What are the physics of the leadership universe?

Newton William Blake Dark

What are forces that shape a leader?

What are the leadership equivalents of space, time, motion, matter, energy and gravity?

If you look at the art of leadership as a science — it's possible to define 7 fundamental dimensions of the leadership universe:

1. Why

A perfection of means, and confusion of aims, seems to be our main problem.
~ Albert Einstein
Just as the universe has a beginning (The Big Bang), leadership has a beginning. Leadership begins with the question — why?

If your a cog in an industrial machine. If your a cog in an information machine. The question that begins your transformation from cog to leader is to ask — why?

The question that transforms you from being a mediocre leader to a great leader is also — why?

Leaders set direction. Before a team team sets off in a direction it's important to validate goals. When your aims are confused, efficient implementation is counterproductive.


2. Innovation

Innovation is the application of creativity to produce something useful. It's a mysterious and elusive force that acts as the glue of the leadership universe.

Innovation can't be taught.

Highly intelligent, diligent leaders may seek innovation for decades without much success. At the same time, moderately intelligent people occasionally stumble on great innovations without much effort at all.

Innovation comes when the mind is at play. It comes when the mind is willing to bend the rules. It comes suddenly after years of pondering a problem.

Innovation is the basis of all productivity.


3. Decision Making

Decision making requires broad knowledge and maturity of judgment. A typical decision might require knowledge of business, technology, law, ethics, philosophy and human nature. Decisions can be tough and they often need to be made quickly.

Good decisions build businesses and improve people.

Bad decisions have real impacts. They can ruin businesses and hurt people.

It's little wonder that most people avoid leadership simply to avoid responsibility for decisions.


4. Influence

Great ideas are common. What makes you an effective leader is the ability to sell your ideas.

Influence is a social skill that requires knowledge of marketing, social psychology and politics. It depends on skills such as public speaking and interpersonal skills. It depends on intangible character traits such as wit and optimism.


5. Motivation

Motivation goes beyond selling an idea. It's about getting people to do what's required to make an idea happen.

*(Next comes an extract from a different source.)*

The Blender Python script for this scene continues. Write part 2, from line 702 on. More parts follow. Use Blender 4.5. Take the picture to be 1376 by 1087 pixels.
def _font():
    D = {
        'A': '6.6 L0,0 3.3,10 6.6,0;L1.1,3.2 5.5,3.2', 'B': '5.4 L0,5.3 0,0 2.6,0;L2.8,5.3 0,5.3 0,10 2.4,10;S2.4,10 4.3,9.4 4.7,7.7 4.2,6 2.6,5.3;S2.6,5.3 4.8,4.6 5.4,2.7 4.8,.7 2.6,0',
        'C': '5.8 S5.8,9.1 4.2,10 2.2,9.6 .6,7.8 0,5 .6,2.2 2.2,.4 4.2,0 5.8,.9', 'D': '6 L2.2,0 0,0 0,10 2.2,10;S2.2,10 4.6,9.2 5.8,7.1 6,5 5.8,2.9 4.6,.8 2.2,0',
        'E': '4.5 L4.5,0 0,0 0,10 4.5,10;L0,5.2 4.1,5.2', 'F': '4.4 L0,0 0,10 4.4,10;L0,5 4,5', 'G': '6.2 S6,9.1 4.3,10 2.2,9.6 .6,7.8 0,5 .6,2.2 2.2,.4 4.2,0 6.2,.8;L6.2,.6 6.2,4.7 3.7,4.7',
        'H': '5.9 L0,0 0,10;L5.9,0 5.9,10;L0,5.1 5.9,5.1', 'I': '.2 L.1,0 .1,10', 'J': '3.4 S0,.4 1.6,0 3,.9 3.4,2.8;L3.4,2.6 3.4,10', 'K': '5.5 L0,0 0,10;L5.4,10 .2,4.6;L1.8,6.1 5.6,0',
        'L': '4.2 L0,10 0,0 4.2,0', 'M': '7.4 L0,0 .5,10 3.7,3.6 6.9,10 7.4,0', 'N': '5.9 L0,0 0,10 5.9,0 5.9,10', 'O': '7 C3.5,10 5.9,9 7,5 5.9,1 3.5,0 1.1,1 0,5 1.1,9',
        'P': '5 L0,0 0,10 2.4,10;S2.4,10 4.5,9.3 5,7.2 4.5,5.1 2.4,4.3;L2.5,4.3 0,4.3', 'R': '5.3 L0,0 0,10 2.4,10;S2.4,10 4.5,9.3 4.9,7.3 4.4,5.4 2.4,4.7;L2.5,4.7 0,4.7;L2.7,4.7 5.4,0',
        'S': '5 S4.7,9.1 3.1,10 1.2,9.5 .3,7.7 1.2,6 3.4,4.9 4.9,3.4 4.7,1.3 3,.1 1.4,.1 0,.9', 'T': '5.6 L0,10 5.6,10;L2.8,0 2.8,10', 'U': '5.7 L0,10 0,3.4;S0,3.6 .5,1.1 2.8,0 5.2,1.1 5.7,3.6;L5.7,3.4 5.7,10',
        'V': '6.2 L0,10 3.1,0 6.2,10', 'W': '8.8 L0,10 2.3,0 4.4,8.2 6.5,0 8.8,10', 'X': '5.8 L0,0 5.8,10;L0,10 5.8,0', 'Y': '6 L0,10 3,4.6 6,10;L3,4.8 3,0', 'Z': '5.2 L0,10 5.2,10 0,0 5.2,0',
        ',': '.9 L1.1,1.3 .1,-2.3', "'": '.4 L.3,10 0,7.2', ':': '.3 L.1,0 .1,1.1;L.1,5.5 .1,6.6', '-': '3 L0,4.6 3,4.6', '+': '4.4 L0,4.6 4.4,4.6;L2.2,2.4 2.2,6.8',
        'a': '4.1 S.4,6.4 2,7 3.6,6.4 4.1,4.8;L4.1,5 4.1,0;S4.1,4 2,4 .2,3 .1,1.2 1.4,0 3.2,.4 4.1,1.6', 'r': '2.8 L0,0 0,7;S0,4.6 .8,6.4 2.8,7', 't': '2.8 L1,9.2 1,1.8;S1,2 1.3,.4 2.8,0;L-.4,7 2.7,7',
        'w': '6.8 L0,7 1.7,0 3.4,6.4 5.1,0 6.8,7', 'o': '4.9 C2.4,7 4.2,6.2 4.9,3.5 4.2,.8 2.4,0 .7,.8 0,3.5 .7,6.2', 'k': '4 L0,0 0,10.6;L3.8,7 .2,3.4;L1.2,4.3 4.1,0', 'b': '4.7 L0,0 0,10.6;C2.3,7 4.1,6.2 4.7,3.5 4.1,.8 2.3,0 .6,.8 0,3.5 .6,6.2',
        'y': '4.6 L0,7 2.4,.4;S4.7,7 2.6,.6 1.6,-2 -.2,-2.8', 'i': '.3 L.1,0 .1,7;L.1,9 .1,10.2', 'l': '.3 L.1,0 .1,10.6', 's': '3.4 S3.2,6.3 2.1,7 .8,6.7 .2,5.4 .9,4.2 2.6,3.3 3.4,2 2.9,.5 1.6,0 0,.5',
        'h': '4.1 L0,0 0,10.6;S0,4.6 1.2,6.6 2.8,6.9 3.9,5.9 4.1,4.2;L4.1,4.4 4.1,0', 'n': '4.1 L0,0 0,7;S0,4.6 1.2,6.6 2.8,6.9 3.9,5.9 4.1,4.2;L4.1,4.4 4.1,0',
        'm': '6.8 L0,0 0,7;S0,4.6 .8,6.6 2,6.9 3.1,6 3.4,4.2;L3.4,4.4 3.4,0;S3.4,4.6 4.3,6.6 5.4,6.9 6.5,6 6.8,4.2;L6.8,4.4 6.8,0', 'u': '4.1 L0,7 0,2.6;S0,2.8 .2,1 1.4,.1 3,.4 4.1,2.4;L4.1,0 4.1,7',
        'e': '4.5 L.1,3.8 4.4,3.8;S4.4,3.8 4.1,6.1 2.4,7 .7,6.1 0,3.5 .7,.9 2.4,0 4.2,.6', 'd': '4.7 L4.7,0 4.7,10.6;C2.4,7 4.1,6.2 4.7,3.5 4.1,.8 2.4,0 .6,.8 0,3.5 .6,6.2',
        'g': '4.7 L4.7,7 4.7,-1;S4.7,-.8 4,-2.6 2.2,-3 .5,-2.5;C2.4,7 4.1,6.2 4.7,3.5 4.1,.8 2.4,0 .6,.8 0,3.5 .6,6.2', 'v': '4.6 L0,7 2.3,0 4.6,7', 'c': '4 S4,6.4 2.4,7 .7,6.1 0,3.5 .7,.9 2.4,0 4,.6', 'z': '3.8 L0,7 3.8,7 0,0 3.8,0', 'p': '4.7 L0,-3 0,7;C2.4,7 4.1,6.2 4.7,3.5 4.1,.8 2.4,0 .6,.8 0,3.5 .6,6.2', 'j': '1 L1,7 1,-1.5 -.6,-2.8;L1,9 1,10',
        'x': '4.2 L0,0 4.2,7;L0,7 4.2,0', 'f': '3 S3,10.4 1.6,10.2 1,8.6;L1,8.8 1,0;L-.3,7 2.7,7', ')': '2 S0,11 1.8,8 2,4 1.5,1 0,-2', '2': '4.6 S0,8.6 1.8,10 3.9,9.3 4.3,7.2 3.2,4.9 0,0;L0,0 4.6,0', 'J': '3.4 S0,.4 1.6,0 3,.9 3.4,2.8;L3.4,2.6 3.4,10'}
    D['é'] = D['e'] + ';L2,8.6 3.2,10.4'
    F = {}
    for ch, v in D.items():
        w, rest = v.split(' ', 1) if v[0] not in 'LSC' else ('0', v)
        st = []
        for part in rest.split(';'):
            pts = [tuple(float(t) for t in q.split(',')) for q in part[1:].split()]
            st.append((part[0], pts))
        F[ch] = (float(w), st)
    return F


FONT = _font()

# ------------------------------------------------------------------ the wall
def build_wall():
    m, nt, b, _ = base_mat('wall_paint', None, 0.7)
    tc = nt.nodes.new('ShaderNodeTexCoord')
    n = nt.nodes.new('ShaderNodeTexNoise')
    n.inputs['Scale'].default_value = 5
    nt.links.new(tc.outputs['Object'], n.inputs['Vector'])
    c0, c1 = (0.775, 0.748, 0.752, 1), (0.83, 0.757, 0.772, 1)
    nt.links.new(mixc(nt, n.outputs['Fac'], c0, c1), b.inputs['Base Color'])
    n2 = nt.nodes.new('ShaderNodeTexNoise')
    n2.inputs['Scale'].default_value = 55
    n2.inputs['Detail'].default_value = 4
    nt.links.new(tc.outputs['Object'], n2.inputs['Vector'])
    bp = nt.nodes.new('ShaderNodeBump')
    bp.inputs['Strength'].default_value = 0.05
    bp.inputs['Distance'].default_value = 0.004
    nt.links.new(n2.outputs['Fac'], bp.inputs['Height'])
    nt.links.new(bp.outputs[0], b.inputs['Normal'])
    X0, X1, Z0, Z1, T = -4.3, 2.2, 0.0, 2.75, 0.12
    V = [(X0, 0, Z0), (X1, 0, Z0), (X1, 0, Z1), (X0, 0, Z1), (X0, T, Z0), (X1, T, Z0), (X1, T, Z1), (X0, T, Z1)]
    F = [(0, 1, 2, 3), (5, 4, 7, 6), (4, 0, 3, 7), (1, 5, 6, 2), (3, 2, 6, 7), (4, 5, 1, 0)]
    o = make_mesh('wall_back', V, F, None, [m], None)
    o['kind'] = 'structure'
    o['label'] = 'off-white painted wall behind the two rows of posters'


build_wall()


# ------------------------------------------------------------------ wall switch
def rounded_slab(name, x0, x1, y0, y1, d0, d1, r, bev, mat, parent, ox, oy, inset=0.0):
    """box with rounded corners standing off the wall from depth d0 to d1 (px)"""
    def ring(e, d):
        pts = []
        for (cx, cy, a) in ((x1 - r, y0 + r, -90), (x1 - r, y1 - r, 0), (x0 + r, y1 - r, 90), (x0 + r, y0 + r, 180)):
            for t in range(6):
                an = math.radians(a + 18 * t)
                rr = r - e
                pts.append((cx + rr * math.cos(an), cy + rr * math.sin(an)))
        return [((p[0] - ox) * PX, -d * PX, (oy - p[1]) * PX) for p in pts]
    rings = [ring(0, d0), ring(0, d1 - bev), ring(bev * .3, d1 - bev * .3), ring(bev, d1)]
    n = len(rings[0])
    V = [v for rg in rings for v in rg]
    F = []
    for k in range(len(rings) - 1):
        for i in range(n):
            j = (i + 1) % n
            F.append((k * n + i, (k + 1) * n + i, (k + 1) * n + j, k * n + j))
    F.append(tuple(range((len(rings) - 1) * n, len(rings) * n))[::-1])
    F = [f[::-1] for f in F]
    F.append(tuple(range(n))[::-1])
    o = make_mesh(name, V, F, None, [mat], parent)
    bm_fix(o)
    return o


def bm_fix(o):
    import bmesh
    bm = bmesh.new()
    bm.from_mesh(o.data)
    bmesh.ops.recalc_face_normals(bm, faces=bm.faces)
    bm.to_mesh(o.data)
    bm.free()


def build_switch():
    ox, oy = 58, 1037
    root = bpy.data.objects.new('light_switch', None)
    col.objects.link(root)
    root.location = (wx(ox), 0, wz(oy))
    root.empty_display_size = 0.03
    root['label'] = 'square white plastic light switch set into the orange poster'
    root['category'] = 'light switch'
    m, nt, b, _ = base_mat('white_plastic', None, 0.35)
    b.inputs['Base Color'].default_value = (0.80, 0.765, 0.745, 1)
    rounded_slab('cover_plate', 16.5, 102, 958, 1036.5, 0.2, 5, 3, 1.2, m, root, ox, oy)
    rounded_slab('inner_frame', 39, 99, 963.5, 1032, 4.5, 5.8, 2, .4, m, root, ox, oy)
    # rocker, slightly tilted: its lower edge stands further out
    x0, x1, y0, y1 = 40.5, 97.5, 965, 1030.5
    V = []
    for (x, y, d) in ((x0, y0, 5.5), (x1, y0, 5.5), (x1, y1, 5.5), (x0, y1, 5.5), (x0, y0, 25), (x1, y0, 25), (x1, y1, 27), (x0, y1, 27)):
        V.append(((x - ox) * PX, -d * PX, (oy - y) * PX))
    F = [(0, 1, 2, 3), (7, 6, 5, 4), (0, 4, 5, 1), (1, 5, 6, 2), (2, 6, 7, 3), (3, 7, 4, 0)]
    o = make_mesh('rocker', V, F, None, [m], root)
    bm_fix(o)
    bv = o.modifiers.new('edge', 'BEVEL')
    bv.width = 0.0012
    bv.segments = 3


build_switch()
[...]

Like influence, it's a social skill.


6. Providing Certainty

Followers crave certainty. Leaders crave certainty. People in general crave certainty.

Certainty is a basic human need. It's the reason that humans evolved into teams with leaders.

A group of people who are struck with doubt don't get much done. When a leader comes along and provides certainty — productivity improves.

Intelligent leaders are rarely certain about anything. They realize that decisions are too complex for exact answers.

Nevertheless, a leader realizes that the group craves certainty. They hide the complexity of decisions from the group. An effective leader gives the group exactly what they want — a clear, consistent direction.


7. Ethics

It would be hardly a good idea to run around innovating, influencing, motivating and providing certainty without guiding ethics.

A leaders ethic's are key to whether she provides value to society or is fundamentally destructive. The wrong thing done right is the dark side of the leadership universe.